Waiser elaborated on encounters with Canadian political leadership (complete with admonitions about Canadians not knowing how to spell leaders names such as Macdonald and Wilfrid Laurier). As time went on it became evident that the treaties signed by representatives of the crown and First Nations leaders such as Chiefs Ahtahkakoop and Mistawasis would not unfold to the benefit of Indigenous peoples on the prairies.
Rather than the guaranteed education on Indigenous territories, the infamous system of residential schools was established to create a cultural, social and familial disconnect among the Indigenous peoples, the results of which are well documented.

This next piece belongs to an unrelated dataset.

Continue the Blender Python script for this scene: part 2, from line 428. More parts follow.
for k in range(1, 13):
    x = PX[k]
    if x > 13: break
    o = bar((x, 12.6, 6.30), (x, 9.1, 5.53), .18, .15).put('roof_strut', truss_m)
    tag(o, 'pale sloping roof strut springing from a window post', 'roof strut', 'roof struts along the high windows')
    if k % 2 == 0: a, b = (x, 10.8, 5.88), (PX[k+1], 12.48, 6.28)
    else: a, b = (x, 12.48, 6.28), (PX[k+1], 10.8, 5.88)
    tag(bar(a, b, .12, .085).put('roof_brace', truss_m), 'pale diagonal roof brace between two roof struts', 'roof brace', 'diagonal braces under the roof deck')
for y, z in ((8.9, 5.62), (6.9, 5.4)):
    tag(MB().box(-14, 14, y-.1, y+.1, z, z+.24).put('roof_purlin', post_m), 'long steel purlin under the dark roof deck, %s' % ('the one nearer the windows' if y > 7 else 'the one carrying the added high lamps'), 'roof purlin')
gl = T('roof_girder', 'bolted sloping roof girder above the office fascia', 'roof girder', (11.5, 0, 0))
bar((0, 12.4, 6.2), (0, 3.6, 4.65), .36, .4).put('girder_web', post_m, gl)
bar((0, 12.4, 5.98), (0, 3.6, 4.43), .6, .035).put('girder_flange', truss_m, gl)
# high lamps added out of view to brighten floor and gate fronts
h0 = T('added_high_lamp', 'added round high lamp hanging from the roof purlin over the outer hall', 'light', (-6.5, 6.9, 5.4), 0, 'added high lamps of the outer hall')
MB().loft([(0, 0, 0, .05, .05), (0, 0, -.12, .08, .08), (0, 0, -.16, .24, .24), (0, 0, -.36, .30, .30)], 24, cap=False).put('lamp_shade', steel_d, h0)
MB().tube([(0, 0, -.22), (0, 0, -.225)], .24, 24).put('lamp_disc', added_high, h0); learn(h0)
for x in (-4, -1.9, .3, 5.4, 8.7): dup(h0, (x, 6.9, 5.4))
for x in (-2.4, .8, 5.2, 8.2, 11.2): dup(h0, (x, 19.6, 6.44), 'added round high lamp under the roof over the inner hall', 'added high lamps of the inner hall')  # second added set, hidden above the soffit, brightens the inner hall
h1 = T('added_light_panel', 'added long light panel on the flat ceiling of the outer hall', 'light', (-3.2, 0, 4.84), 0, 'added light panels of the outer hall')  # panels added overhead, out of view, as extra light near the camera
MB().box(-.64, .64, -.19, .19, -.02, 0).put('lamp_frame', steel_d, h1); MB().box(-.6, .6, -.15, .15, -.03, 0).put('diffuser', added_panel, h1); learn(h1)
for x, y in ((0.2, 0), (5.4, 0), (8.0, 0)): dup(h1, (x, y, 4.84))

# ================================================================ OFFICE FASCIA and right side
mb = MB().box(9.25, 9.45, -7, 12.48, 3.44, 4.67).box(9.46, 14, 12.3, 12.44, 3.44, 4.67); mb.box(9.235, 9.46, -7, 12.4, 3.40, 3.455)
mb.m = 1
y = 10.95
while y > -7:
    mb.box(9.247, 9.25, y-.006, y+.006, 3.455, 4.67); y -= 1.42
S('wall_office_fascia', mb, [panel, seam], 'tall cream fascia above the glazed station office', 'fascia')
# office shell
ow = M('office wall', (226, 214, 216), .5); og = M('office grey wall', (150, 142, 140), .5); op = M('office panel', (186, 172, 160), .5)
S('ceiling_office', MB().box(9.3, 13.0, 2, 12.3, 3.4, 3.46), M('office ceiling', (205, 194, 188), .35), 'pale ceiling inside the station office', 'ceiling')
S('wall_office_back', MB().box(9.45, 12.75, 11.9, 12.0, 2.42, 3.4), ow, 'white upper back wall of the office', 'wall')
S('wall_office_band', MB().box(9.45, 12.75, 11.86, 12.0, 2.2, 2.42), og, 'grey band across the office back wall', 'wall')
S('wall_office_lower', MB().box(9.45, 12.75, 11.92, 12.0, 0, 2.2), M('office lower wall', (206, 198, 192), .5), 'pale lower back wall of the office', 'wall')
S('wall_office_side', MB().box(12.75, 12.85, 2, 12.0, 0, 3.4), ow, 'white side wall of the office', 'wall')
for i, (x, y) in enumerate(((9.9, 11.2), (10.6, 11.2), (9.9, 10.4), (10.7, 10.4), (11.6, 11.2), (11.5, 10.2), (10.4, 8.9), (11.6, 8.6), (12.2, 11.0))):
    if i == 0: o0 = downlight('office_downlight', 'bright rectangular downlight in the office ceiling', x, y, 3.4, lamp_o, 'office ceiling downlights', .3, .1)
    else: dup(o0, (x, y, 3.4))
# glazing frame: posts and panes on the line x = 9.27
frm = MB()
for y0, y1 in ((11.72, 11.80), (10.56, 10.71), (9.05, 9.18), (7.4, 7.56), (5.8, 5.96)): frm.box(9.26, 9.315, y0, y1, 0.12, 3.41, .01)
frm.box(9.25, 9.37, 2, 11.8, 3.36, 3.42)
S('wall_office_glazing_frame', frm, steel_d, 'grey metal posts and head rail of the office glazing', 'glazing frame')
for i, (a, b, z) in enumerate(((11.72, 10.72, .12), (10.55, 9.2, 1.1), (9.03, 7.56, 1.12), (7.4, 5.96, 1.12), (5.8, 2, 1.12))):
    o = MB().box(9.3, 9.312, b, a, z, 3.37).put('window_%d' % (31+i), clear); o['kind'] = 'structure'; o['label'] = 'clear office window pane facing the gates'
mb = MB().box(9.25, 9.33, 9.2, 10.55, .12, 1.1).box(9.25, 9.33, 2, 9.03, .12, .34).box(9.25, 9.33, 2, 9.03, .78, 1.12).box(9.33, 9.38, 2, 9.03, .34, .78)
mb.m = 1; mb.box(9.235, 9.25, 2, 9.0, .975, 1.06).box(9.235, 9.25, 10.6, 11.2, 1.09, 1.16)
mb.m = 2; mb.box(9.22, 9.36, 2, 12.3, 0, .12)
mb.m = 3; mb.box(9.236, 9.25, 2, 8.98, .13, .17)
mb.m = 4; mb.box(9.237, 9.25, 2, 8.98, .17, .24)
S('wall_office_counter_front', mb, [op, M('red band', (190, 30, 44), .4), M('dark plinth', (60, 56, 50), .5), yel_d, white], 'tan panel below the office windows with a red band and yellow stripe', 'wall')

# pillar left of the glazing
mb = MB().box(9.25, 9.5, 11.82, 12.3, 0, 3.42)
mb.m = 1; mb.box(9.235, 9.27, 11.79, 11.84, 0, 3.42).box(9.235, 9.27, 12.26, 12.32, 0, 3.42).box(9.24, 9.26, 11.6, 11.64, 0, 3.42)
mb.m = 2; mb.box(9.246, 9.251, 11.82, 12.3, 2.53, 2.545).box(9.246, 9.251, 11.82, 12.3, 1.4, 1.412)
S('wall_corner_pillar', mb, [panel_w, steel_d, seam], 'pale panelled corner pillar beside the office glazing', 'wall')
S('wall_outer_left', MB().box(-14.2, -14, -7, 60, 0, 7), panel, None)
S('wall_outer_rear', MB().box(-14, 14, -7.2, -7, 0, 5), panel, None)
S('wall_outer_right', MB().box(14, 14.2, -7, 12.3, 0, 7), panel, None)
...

He commented on the past system which effectively incarcerated indigenous peoples on reserves under a rigid system of oversight where any lack of compliance meant no food. He also noted how reserve lands were reduced in size by up to 20 per cent during Lauriers years of government.
Waiser also commented on an occasionally heard sentiment that treaties are a thing of the past and that people should just move on. He drew a parallel to an agreement held with Canadian Pacific Railway at its establishment that their land holdings would never be subject to tax, an agreement that continues to exist today.
Waiser concluded that any movement toward reconciliation required more than empty gestures of removing statues and changing names of landmarks. People would have to engage in real activism in order to bring about the change everyone seeks. He said in one particularly acute sign of distress is the homeless population in the city of Saskatoon with many Indigenous children on the streets.
Waiser return to his lecturer stance, being a former professor at the University of Saskatchewan for many years, making connections with some of his former students in the audience.